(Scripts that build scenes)
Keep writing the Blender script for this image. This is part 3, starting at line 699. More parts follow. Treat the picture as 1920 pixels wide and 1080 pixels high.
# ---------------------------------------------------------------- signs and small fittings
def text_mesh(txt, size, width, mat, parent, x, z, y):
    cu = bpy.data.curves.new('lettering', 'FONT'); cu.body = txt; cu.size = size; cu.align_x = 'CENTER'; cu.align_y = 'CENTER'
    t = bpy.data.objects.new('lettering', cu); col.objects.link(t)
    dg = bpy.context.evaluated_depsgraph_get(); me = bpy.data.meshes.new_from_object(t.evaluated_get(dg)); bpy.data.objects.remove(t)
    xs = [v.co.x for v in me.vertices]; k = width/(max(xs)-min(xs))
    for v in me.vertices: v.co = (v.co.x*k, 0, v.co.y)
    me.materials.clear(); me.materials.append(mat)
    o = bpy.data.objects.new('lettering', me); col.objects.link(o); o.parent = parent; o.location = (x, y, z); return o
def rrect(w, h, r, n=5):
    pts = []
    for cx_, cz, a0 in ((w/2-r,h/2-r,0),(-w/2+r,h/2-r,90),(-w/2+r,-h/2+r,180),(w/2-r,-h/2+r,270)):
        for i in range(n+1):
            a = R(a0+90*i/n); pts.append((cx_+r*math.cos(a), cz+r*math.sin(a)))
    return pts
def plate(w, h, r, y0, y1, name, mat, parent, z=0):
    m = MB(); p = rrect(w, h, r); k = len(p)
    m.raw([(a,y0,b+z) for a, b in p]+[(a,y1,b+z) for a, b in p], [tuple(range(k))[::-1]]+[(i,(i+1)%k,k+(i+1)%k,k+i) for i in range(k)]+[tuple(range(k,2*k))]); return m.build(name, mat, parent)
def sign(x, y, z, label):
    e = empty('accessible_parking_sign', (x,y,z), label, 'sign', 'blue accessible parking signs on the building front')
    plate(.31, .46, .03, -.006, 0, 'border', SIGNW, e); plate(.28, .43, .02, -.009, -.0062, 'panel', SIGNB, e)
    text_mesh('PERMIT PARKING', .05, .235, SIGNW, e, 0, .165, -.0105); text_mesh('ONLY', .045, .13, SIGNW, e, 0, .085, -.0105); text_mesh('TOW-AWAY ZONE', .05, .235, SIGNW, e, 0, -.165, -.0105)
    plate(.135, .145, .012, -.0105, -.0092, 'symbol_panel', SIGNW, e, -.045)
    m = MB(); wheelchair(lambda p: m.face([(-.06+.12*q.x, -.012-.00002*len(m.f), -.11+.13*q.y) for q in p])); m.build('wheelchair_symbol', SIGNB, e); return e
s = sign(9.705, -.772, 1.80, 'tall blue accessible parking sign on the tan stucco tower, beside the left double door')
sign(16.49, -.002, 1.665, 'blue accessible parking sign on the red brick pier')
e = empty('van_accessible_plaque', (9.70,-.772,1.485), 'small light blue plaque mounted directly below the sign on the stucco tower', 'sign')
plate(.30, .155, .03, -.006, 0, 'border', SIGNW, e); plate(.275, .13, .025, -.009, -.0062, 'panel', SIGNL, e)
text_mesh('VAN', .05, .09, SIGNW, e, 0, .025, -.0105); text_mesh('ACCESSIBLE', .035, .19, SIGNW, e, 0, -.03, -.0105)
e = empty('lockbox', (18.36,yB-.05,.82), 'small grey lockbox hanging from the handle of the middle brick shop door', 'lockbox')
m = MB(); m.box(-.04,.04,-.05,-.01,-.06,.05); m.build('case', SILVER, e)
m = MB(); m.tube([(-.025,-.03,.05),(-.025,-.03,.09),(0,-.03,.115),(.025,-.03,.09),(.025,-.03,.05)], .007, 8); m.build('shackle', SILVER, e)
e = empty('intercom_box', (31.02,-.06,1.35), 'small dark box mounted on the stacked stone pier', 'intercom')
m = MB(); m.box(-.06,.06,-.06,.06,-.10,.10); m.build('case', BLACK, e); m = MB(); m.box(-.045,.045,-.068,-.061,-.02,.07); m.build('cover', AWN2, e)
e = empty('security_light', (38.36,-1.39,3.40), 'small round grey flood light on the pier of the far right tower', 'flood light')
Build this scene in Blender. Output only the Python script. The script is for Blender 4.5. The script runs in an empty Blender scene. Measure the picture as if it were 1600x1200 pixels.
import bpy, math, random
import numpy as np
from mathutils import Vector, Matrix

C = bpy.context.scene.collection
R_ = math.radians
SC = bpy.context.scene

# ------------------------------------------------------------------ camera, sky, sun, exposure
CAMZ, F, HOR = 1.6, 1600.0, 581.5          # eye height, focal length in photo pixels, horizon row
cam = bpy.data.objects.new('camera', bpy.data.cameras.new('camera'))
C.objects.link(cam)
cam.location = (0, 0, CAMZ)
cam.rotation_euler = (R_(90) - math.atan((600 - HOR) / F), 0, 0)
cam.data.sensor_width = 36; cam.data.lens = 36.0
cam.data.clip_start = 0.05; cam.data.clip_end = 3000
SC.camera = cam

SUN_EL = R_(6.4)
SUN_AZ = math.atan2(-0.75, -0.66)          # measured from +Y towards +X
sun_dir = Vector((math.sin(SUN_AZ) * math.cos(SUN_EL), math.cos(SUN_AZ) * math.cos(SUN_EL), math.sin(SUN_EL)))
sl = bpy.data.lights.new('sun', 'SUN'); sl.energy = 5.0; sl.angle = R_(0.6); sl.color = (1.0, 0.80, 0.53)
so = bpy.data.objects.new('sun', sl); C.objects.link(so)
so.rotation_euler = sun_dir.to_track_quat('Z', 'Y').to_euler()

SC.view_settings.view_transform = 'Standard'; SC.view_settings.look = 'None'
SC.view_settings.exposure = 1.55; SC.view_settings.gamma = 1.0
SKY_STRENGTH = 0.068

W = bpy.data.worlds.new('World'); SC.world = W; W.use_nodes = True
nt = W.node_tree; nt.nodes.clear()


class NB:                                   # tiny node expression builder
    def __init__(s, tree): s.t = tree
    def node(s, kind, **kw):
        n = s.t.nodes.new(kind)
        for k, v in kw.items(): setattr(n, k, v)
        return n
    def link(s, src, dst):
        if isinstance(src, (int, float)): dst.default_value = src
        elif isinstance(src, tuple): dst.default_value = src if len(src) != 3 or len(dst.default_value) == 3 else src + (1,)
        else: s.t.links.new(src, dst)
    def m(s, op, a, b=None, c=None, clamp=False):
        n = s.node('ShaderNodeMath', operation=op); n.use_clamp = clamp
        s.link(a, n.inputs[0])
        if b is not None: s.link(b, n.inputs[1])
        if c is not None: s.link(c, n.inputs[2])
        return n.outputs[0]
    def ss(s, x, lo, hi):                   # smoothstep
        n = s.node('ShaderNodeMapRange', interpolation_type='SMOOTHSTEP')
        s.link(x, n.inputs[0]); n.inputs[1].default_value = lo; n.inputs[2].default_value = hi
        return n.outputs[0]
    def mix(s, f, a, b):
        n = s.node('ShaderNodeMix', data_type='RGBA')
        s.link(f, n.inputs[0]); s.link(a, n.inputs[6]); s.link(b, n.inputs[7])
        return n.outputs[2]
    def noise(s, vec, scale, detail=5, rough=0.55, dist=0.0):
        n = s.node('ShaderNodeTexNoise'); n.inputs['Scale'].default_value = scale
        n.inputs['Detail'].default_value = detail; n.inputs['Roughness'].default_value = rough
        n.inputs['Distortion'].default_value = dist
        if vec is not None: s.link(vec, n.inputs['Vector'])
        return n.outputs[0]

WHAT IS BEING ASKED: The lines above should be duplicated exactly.

COMPLETE ANSWER:
Keep writing the Blender script for this image. This is part 3, starting at line 699. More parts follow. Treat the picture as 1920 pixels wide and 1080 pixels high.
# ---------------------------------------------------------------- signs and small fittings
def text_mesh(txt, size, width, mat, parent, x, z, y):
    cu = bpy.data.curves.new('lettering', 'FONT'); cu.body = txt; cu.size = size; cu.align_x = 'CENTER'; cu.align_y = 'CENTER'
    t = bpy.data.objects.new('lettering', cu); col.objects.link(t)
    dg = bpy.context.evaluated_depsgraph_get(); me = bpy.data.meshes.new_from_object(t.evaluated_get(dg)); bpy.data.objects.remove(t)
    xs = [v.co.x for v in me.vertices]; k = width/(max(xs)-min(xs))
    for v in me.vertices: v.co = (v.co.x*k, 0, v.co.y)
    me.materials.clear(); me.materials.append(mat)
    o = bpy.data.objects.new('lettering', me); col.objects.link(o); o.parent = parent; o.location = (x, y, z); return o
def rrect(w, h, r, n=5):
    pts = []
    for cx_, cz, a0 in ((w/2-r,h/2-r,0),(-w/2+r,h/2-r,90),(-w/2+r,-h/2+r,180),(w/2-r,-h/2+r,270)):
        for i in range(n+1):
            a = R(a0+90*i/n); pts.append((cx_+r*math.cos(a), cz+r*math.sin(a)))
    return pts
def plate(w, h, r, y0, y1, name, mat, parent, z=0):
    m = MB(); p = rrect(w, h, r); k = len(p)
    m.raw([(a,y0,b+z) for a, b in p]+[(a,y1,b+z) for a, b in p], [tuple(range(k))[::-1]]+[(i,(i+1)%k,k+(i+1)%k,k+i) for i in range(k)]+[tuple(range(k,2*k))]); return m.build(name, mat, parent)
def sign(x, y, z, label):
    e = empty('accessible_parking_sign', (x,y,z), label, 'sign', 'blue accessible parking signs on the building front')
    plate(.31, .46, .03, -.006, 0, 'border', SIGNW, e); plate(.28, .43, .02, -.009, -.0062, 'panel', SIGNB, e)
    text_mesh('PERMIT PARKING', .05, .235, SIGNW, e, 0, .165, -.0105); text_mesh('ONLY', .045, .13, SIGNW, e, 0, .085, -.0105); text_mesh('TOW-AWAY ZONE', .05, .235, SIGNW, e, 0, -.165, -.0105)
    plate(.135, .145, .012, -.0105, -.0092, 'symbol_panel', SIGNW, e, -.045)
    m = MB(); wheelchair(lambda p: m.face([(-.06+.12*q.x, -.012-.00002*len(m.f), -.11+.13*q.y) for q in p])); m.build('wheelchair_symbol', SIGNB, e); return e
s = sign(9.705, -.772, 1.80, 'tall blue accessible parking sign on the tan stucco tower, beside the left double door')
sign(16.49, -.002, 1.665, 'blue accessible parking sign on the red brick pier')
e = empty('van_accessible_plaque', (9.70,-.772,1.485), 'small light blue plaque mounted directly below the sign on the stucco tower', 'sign')
plate(.30, .155, .03, -.006, 0, 'border', SIGNW, e); plate(.275, .13, .025, -.009, -.0062, 'panel', SIGNL, e)
text_mesh('VAN', .05, .09, SIGNW, e, 0, .025, -.0105); text_mesh('ACCESSIBLE', .035, .19, SIGNW, e, 0, -.03, -.0105)
e = empty('lockbox', (18.36,yB-.05,.82), 'small grey lockbox hanging from the handle of the middle brick shop door', 'lockbox')
m = MB(); m.box(-.04,.04,-.05,-.01,-.06,.05); m.build('case', SILVER, e)
m = MB(); m.tube([(-.025,-.03,.05),(-.025,-.03,.09),(0,-.03,.115),(.025,-.03,.09),(.025,-.03,.05)], .007, 8); m.build('shackle', SILVER, e)
e = empty('intercom_box', (31.02,-.06,1.35), 'small dark box mounted on the stacked stone pier', 'intercom')
m = MB(); m.box(-.06,.06,-.06,.06,-.10,.10); m.build('case', BLACK, e); m = MB(); m.box(-.045,.045,-.068,-.061,-.02,.07); m.build('cover', AWN2, e)
e = empty('security_light', (38.36,-1.39,3.40), 'small round grey flood light on the pier of the far right tower', 'flood light')
Build this scene in Blender. Output only the Python script. The script is for Blender 4.5. The script runs in an empty Blender scene. Measure the picture as if it were 1600x1200 pixels.
import bpy, math, random
import numpy as np
from mathutils import Vector, Matrix

C = bpy.context.scene.collection
R_ = math.radians
SC = bpy.context.scene

# ------------------------------------------------------------------ camera, sky, sun, exposure
CAMZ, F, HOR = 1.6, 1600.0, 581.5          # eye height, focal length in photo pixels, horizon row
cam = bpy.data.objects.new('camera', bpy.data.cameras.new('camera'))
C.objects.link(cam)
cam.location = (0, 0, CAMZ)
cam.rotation_euler = (R_(90) - math.atan((600 - HOR) / F), 0, 0)
cam.data.sensor_width = 36; cam.data.lens = 36.0
cam.data.clip_start = 0.05; cam.data.clip_end = 3000
SC.camera = cam

SUN_EL = R_(6.4)
SUN_AZ = math.atan2(-0.75, -0.66)          # measured from +Y towards +X
sun_dir = Vector((math.sin(SUN_AZ) * math.cos(SUN_EL), math.cos(SUN_AZ) * math.cos(SUN_EL), math.sin(SUN_EL)))
sl = bpy.data.lights.new('sun', 'SUN'); sl.energy = 5.0; sl.angle = R_(0.6); sl.color = (1.0, 0.80, 0.53)
so = bpy.data.objects.new('sun', sl); C.objects.link(so)
so.rotation_euler = sun_dir.to_track_quat('Z', 'Y').to_euler()

SC.view_settings.view_transform = 'Standard'; SC.view_settings.look = 'None'
SC.view_settings.exposure = 1.55; SC.view_settings.gamma = 1.0
SKY_STRENGTH = 0.068

W = bpy.data.worlds.new('World'); SC.world = W; W.use_nodes = True
nt = W.node_tree; nt.nodes.clear()


class NB:                                   # tiny node expression builder
    def __init__(s, tree): s.t = tree
    def node(s, kind, **kw):
        n = s.t.nodes.new(kind)
        for k, v in kw.items(): setattr(n, k, v)
        return n
    def link(s, src, dst):
        if isinstance(src, (int, float)): dst.default_value = src
        elif isinstance(src, tuple): dst.default_value = src if len(src) != 3 or len(dst.default_value) == 3 else src + (1,)
        else: s.t.links.new(src, dst)
    def m(s, op, a, b=None, c=None, clamp=False):
        n = s.node('ShaderNodeMath', operation=op); n.use_clamp = clamp
        s.link(a, n.inputs[0])
        if b is not None: s.link(b, n.inputs[1])
        if c is not None: s.link(c, n.inputs[2])
        return n.outputs[0]
    def ss(s, x, lo, hi):                   # smoothstep
        n = s.node('ShaderNodeMapRange', interpolation_type='SMOOTHSTEP')
        s.link(x, n.inputs[0]); n.inputs[1].default_value = lo; n.inputs[2].default_value = hi
        return n.outputs[0]
    def mix(s, f, a, b):
        n = s.node('ShaderNodeMix', data_type='RGBA')
        s.link(f, n.inputs[0]); s.link(a, n.inputs[6]); s.link(b, n.inputs[7])
        return n.outputs[2]
    def noise(s, vec, scale, detail=5, rough=0.55, dist=0.0):
        n = s.node('ShaderNodeTexNoise'); n.inputs['Scale'].default_value = scale
        n.inputs['Detail'].default_value = detail; n.inputs['Roughness'].default_value = rough
        n.inputs['Distortion'].default_value = dist
        if vec is not None: s.link(vec, n.inputs['Vector'])
        return n.outputs[0]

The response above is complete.